→ Problem description
Print the material below exactly as it stands, please, from its first line to the line holding "V((-0.70, 2.20, 0.82))", with no pictures.

→ Data provided
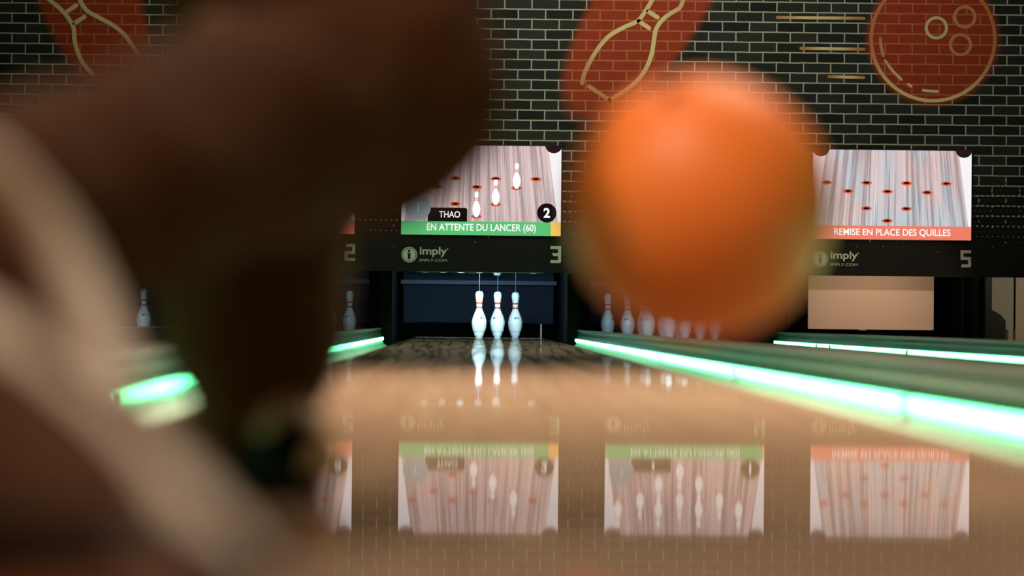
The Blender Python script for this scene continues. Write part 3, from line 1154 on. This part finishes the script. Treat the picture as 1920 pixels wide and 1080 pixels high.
M_SKIN = plain('warm_skin', (0.45, 0.26, 0.17, 1), 0.5, 0.4, vary=0.12, bscale=20)
M_HAIR = plain('black_hair', (0.012, 0.008, 0.006, 1), 0.45, 0.4, bump=0.6, bscale=200)
M_JACKET = cloth_material('dark_brown_jacket_cloth', (0.072, 0.026, 0.0075))
M_TROUSER = cloth_material('brown_trouser_cloth', (0.072, 0.026, 0.0075))
M_LITFOLD = cloth_material('lit_fold_cloth', (0.70, 0.61, 0.50))  # pale tone stands in for light falling on the brown trouser leg
M_SHOEBLK = plain('black_shoe_leather', (0.005, 0.005, 0.005, 1), 0.8, 0.1)
M_SHOETAN = plain('tan_shoe_suede', (0.60, 0.44, 0.27, 1), 0.8, 0.2, bump=0.4, bscale=150)
M_SOLE = plain('dark_shoe_sole', (0.012, 0.005, 0.003, 1), 0.8, 0.1)

V = Vector
HIP_L, HIP_R = V((-0.155, 1.80, 0.290)), V((-0.077, 1.77, 0.311))
KNEE_L, ANK_L = V((-0.198, 2.30, 0.38)), V((-0.180, 2.06, 0.085))
KNEE_R, ANK_R = V((-0.335, 1.25, 0.155)), V((-0.115, 0.85, 0.044))
HEEL_L, TOE_L = V((-0.140, 1.99, 0.03)), V((-0.262, 2.20, 0.025))
HEEL_R, TOE_R = V((-0.100, 0.79, 0.048)), V((-0.318, 0.71, 0.048))
PELV = V((-0.120, 1.80, 0.36))
CHEST = V((-0.10, 2.20, 0.74))
NECK = V((-0.09, 2.33, 0.93))
HEAD = V((-0.085, 2.43, 1.06))
SH_R, EL_R, WR_R = V((0.075, 2.26, 0.84)), V((0.16, 2.19, 0.74)), V((0.20, 2.30, 0.70))
SH_L, EL_L, WR_L = V((-0.27, 2.26, 0.86)), V((-0.50, 2.16, 0.78)), V((-0.70, 2.20, 0.82))


def hand(bm, wr, fwd, side, up):
    """palm and five bent fingers"""
    fwd, side, up = fwd.normalized(), side.normalized(), up.normalized()
    pc = wr + fwd * 0.05
    for s in (-0.026, -0.009, 0.009, 0.026):
        capsule(bm, wr + side * s * 0.6, 0.017, wr + fwd * 0.088 + side * s, 0.0125, 10)
    for s, L in ((-0.030, 0.072), (-0.0105, 0.084), (0.0105, 0.080), (0.030, 0.062)):
        a = wr + fwd * 0.09 + side * s
        b = a + fwd * L * 0.48 - up * L * 0.14
        c_ = b + fwd * L * 0.26 - up * L * 0.22
        d = c_ + fwd * L * 0.10 - up * L * 0.22
        capsule(bm, a, 0.0095, b, 0.0085, 10)
        capsule(bm, b, 0.0085, c_, 0.0078, 10)
        capsule(bm, c_, 0.0078, d, 0.007, 10)
    a = wr + fwd * 0.028 - side * 0.026
    b = a + fwd * 0.032 - side * 0.028 - up * 0.008
    c_ = b + fwd * 0.030 - side * 0.006 - up * 0.010
    capsule(bm, a, 0.013, b, 0.0105, 10)
    capsule(bm, b, 0.0105, c_, 0.0085, 10)


bm = bmesh.new()
ellipsoid(bm, HEAD + V((0, 0.01, 0.02)), (0.074, 0.095, 0.112), Matrix.Rotation(-0.35, 3, 'X'))
ellipsoid(bm, HEAD + V((0, 0.055, -0.055)), (0.050, 0.050, 0.055), Matrix.Rotation(-0.35, 3, 'X'))
capsule(bm, HEAD + V((0, 0.108, 0.0)), 0.010, HEAD + V((0, 0.122, -0.028)), 0.014, 10)       # nose
for s in (-1, 1):
    capsule(bm, HEAD + V((s * 0.076, -0.005, 0.015)), 0.014, HEAD + V((s * 0.074, 0.0, -0.025)), 0.009, 10)   # ears
    capsule(bm, HEAD + V((s * 0.012, 0.112, -0.058)), 0.007, HEAD + V((s * 0.020, 0.108, -0.058)), 0.005, 10)  # lips
capsule(bm, NECK + V((0, -0.04, -0.05)), 0.058, HEAD + V((0, -0.005, -0.03)), 0.052)
capsule(bm, PELV, 0.10, CHEST, 0.115)
capsule(bm, CHEST, 0.11, NECK + V((0, -.03, -.04)), 0.07)
capsule(bm, SH_L, 0.052, SH_R, 0.052)
capsule(bm, HIP_L, 0.085, HIP_R, 0.085)
capsule(bm, HIP_L, 0.078, KNEE_L, 0.050)
capsule(bm, KNEE_L, 0.048, ANK_L, 0.034)
capsule(bm, HIP_R, 0.078, KNEE_R, 0.048)
capsule(bm, KNEE_R, 0.044, ANK_R, 0.029)
for sh, el, wr in ((SH_R, EL_R, WR_R), (SH_L, EL_L, WR_L)):
    capsule(bm, sh, 0.050, el, 0.038)
    capsule(bm, el, 0.038, wr, 0.026)
capsule(bm, ANK_L, 0.034, HEEL_L + V((0, 0, .01)), 0.03)
capsule(bm, HEEL_L + V((0, 0, .01)), 0.03, TOE_L + V((.02, -.03, .005)), 0.026)
capsule(bm, ANK_R, 0.029, HEEL_R, 0.028)
capsule(bm, HEEL_R, 0.028, TOE_R + V((.03, .01, 0)), 0.022)
hand(bm, WR_R, V((0.04, 0.14, -0.02)), V((-1, 0.2, 0)), V((0.1, -0.9, -0.5)))
hand(bm, WR_L, V((-0.16, 0.04, 0.0)), V((0, -1, 0.0)), V((0, 0, 1)))
person = fused('person', bm, M_SKIN, None, 0.0062, 3)
tag(person, 'blurred bowler in dark brown clothes lunging low at left, seen from behind', 'person')
bm = bmesh.new()
for s in (-1, 1):
    bmesh.ops.create_uvsphere(bm, u_segments=16, v_segments=10, radius=0.0115, matrix=Matrix.Translation(HEAD + V((s * 0.030, 0.093, 0.008))))
from_bm('eyes', bm, plain('dark_eye', (0.02, 0.012, 0.01, 1), 0.2), person, True)
bm = bmesh.new()
ellipsoid(bm, HEAD + V((0, -0.008, 0.045)), (0.088, 0.104, 0.106), Matrix.Rotation(-0.35, 3, 'X'))
ellipsoid(bm, HEAD + V((0, -0.050, -0.02)), (0.080, 0.062, 0.10))
fused('hair', bm, M_HAIR, person, 0.008, 3, 0.006, 30)

# jacket: back, waist, sleeves
bm = bmesh.new()
capsule(bm, PELV + V((-0.018, 0, 0.045)), 0.098, CHEST + V((-0.03, 0, 0)), 0.125)
capsule(bm, PELV + V((0.03, -0.01, 0.045)), 0.105, CHEST + V((0.04, 0, 0)), 0.125)
capsule(bm, CHEST, 0.13, NECK + V((0, -.045, -.055)), 0.075)
capsule(bm, SH_L, 0.068, SH_R, 0.068)
for sh, el, wr in ((SH_R, EL_R, WR_R), (SH_L, EL_L, WR_L)):
    capsule(bm, sh, 0.068, el, 0.054)
    capsule(bm, el, 0.054, wr, 0.043)
fused('jacket', bm, M_JACKET, person, 0.011, 6, 0.012, 9, (1, 1, 1.6))

# trousers: seat, both legs
bm = bmesh.new()
capsule(bm, HIP_L + V((-0.0, 0.0, 0.0)), 0.092, HIP_R + V((-0.005, 0, 0.005)), 0.108)
capsule(bm, HIP_L, 0.095, KNEE_L, 0.090)
capsule(bm, KNEE_L, 0.090, ANK_L + V((0.0, 0, 0.04)), 0.078)
capsule(bm, ANK_L + V((-0.004, 0.0, 0.14)), 0.088, ANK_L + V((0.0, -0.015, -0.015)), 0.056)
capsule(bm, HIP_R, 0.086, KNEE_R, 0.060)
capsule(bm, KNEE_R, 0.060, ANK_R, 0.042)
# slack trouser cloth behind the bent knee
P = smooth_path([at(*p) for p in ((-220, 330, 1.22), (-90, 410, 1.22), (0, 490, 1.21), (90, 590, 1.18), (165, 705, 1.13), (235, 825, 1.06), (300, 940, 0.98))], 3)
for a, b in zip(P, P[1:]):
    capsule(bm, a, 0.021, b, 0.021, 12)
trousers = fused('trousers', bm, M_TROUSER, person, 0.008, 5, 0.006, 10, (1, 1, 1))

# two lit folds of the bent leg, their light painted as pale tan cloth
bm = bmesh.new()
for r0, r1, pts in ((0.012, 0.012, ((-230, 230, 1.15), (-90, 275, 1.16), (10, 340, 1.17), (85, 425, 1.17), (140, 530, 1.16), (185, 640, 1.13), (225, 750, 1.08), (265, 860, 1.02), (310, 960, 0.96))),
                    (0.0155, 0.0175, ((-330, 450, 1.10), (-130, 575, 1.05), (0, 668, 1.00), (120, 770, 0.96), (240, 890, 0.91), (345, 1010, 0.86), (425, 1110, 0.82), (490, 1200, 0.79)))):
    P = smooth_path([at(*p) for p in pts], 4)
    n = len(P) - 1
    for i, (a, b) in enumerate(zip(P, P[1:])):
        capsule(bm, a, r0 + (r1 - r0) * i / n, b, r0 + (r1 - r0) * (i + 1) / n, 12)
fused('lit_leg_folds', bm, M_LITFOLD, person, 0.006, 4, 0.003, 18)


def shoe(heel, toe, parent, up=(0, 0, 1)):
    ax = (toe - heel)
    L = ax.length
    yv = ax.normalized()
    xv = yv.cross(Vector(up)).normalized()
    base = Matrix.Translation(heel) @ Matrix((xv, yv, xv.cross(yv))).transposed().to_4x4()
    def put(o):
        o.data.transform(base)
        return o
    bm = bmesh.new()
    capsule(bm, (0, -0.005, 0.010), 0.032, (0, L * 0.45, 0.016), 0.037)
    capsule(bm, (0, L * 0.45, 0.020), 0.040, (0, L * 0.90, 0.006), 0.030)
    capsule(bm, (0, 0.03, 0.02), 0.030, (0, L * 0.32, 0.032), 0.032)
    sh = put(fused('shoe', bm, M_SHOEBLK, None, 0.006, 4))
    sh.parent = parent
    bm = bmesh.new()
    capsule(bm, (0.006, -0.012, 0.007), 0.028, (0.014, L * 0.36, 0.007), 0.032)
    put(fused('heel_patch', bm, M_SHOETAN, None, 0.005, 3)).parent = sh
    bm = bmesh.new()
    pts = []
    for i in range(32):
        a = 2 * math.pi * i / 32
        yy = math.sin(a)
        pts.append(((0.038 + 0.008 * yy) * math.cos(a), L * 0.47 + (L * 0.47 + 0.045) * yy))
    lo = [bm.verts.new((x, y, -0.024)) for x, y in pts]
    hi = [bm.verts.new((x, y, -0.006)) for x, y in pts]
    bm.faces.new(hi)
    bm.faces.new(lo[::-1])
    for i in range(32):
        j = (i + 1) % 32
        bm.faces.new((lo[i], lo[j], hi[j], hi[i]))
    put(from_bm('sole', bm, M_SOLE)).parent = sh
    return sh


shoe(V((HEEL_L.x, HEEL_L.y, 0.0255)), V((TOE_L.x, TOE_L.y, 0.0255)), person)
shoe(HEEL_R, TOE_R, person, ANK_R - HEEL_R + V((0, 0, 0.004)))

→ Reply
The Blender Python script for this scene continues. Write part 3, from line 1154 on. This part finishes the script. Treat the picture as 1920 pixels wide and 1080 pixels high.
M_SKIN = plain('warm_skin', (0.45, 0.26, 0.17, 1), 0.5, 0.4, vary=0.12, bscale=20)
M_HAIR = plain('black_hair', (0.012, 0.008, 0.006, 1), 0.45, 0.4, bump=0.6, bscale=200)
M_JACKET = cloth_material('dark_brown_jacket_cloth', (0.072, 0.026, 0.0075))
M_TROUSER = cloth_material('brown_trouser_cloth', (0.072, 0.026, 0.0075))
M_LITFOLD = cloth_material('lit_fold_cloth', (0.70, 0.61, 0.50))  # pale tone stands in for light falling on the brown trouser leg
M_SHOEBLK = plain('black_shoe_leather', (0.005, 0.005, 0.005, 1), 0.8, 0.1)
M_SHOETAN = plain('tan_shoe_suede', (0.60, 0.44, 0.27, 1), 0.8, 0.2, bump=0.4, bscale=150)
M_SOLE = plain('dark_shoe_sole', (0.012, 0.005, 0.003, 1), 0.8, 0.1)

V = Vector
HIP_L, HIP_R = V((-0.155, 1.80, 0.290)), V((-0.077, 1.77, 0.311))
KNEE_L, ANK_L = V((-0.198, 2.30, 0.38)), V((-0.180, 2.06, 0.085))
KNEE_R, ANK_R = V((-0.335, 1.25, 0.155)), V((-0.115, 0.85, 0.044))
HEEL_L, TOE_L = V((-0.140, 1.99, 0.03)), V((-0.262, 2.20, 0.025))
HEEL_R, TOE_R = V((-0.100, 0.79, 0.048)), V((-0.318, 0.71, 0.048))
PELV = V((-0.120, 1.80, 0.36))
CHEST = V((-0.10, 2.20, 0.74))
NECK = V((-0.09, 2.33, 0.93))
HEAD = V((-0.085, 2.43, 1.06))
SH_R, EL_R, WR_R = V((0.075, 2.26, 0.84)), V((0.16, 2.19, 0.74)), V((0.20, 2.30, 0.70))
SH_L, EL_L, WR_L = V((-0.27, 2.26, 0.86)), V((-0.50, 2.16, 0.78)), V((-0.70, 2.20, 0.82))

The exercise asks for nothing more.